I didn't really grok FP until 2022, but I learned Scheme as early as 1999 for programming 101 (comp sci degree). We used the SICP textbook; looking back it seems SICP used an FP language to teach programming, but didn't explore some important FP concepts like Option/Either (a.k.a. Monads. Perhaps our class just didn't cover that part of the book?)
Between 1999 and 2022, I dabbled in FP because I heard good things about it. But I think many FP practitioners could improve their marketing/teaching skills. Most FP texts seem to dive into mathematical jargon (monads, functors, etc) without even explaining why knowing these would be useful.
So I'm writing a series of articles on FP. The first one is on why FP is worth learning: "More Performant, Testable Code with Functional Programming. (FP language optional!)"[2]
The next article will be a curated list of articles/videos that I feel explain FP better than most; the ones I wish I had found way back when starting to dabble in FP.
Also there's an argument many of FP's useful features have been copied by more imperative languages[3]. So people may be unwittingly doing FP even if they aren't using an FP language.
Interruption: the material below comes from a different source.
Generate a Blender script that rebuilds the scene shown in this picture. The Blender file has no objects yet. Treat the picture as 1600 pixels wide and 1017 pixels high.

For example, anonymous first class functions have been added to C++ and even Excel. JS has always had anonymous first class functions.
[1]: https://hw.leftium.com/#/item/18043058
[2]: https://blog.leftium.com/2023/04/more-performant-testable-co...
Nowdays, my programm is mostly the composition of some functions. Want inheritance and polymorphism ? Just use object composition and multi dispatch functions.
The way to go forward is abandon any of `class` keyword.
Protected, public, private is a lie and also a trap. It didn't prove anything.
Your encapsulation rule is inside your interfaces, not inside your class keyword.
Now you can say: But OOP served me well, i can get shit done fast !
Absolutely, any tools can serve you enough. The issue is, once you use the bad tools, you get into a rabbit hole to slow down everything else eventually.
[1] https://www.aqa.org.uk/subjects/computer-science-and-it/as-a...
Some of this stuff, you play with in "Blub" imperative languages. If you write a recursive factorial or fibonacci in Pascal, that's functional programming. Just not with higher order functions.
The C preprocessor is an example of functional calculation. (Though macros can be undefined and redefined, mainly they are just defined and called, and perform substitutions without clobbering anything.)
Unix pipelines : don't clobber anything other than the file being created or replaced at the end.
Parsing a grammar with Yacc and building a tree: basically functional. The imperative bits going on are hidden under the hood. $$ = make_node($1, $3) is an assignment, but it's boiler-plate; you don't think of it as assignment, but yielding the semantic value of the rule, which is constructed from the pattern-matched $1 and $3 pieces.
All those things teach you that it's useful and good to calculate a new value from an existing one, while leaving the original alone.
There is a lot of functional programming in the middle of imperative programming. E.g. constructing a balanced binary tree might not be functional (it can be, but often isn't in Algol-like languages), the queries on that structure are conductive to functional programming. Queries don't mutate the structure, and if recursion is used, don't mutate traversal variables.
A binary search of an array can be coded functionally via recursion.
Here is a functional version of strchr in C:
const char *strchr(const char *str, int ch)
{
return (*str == 0) ? 0
: *str == ch ? str
: strchr(str + 1, ch);
}
Lisp was something that clicked almost instantly. I came to that armed with a lot of experience and understanding, and was well-versed in recursion, plus all around systems programming as an experienced developer. The idea that, say, a tree could be recursively defined as a null value, or else a node with two children, was nothing new. Or that a recursive function could search that.
Although I don't use it in my daily work, I still tinker with Scheme and SBCL from time to time.
Over a decade later I decided to learn F# and now it makes sense.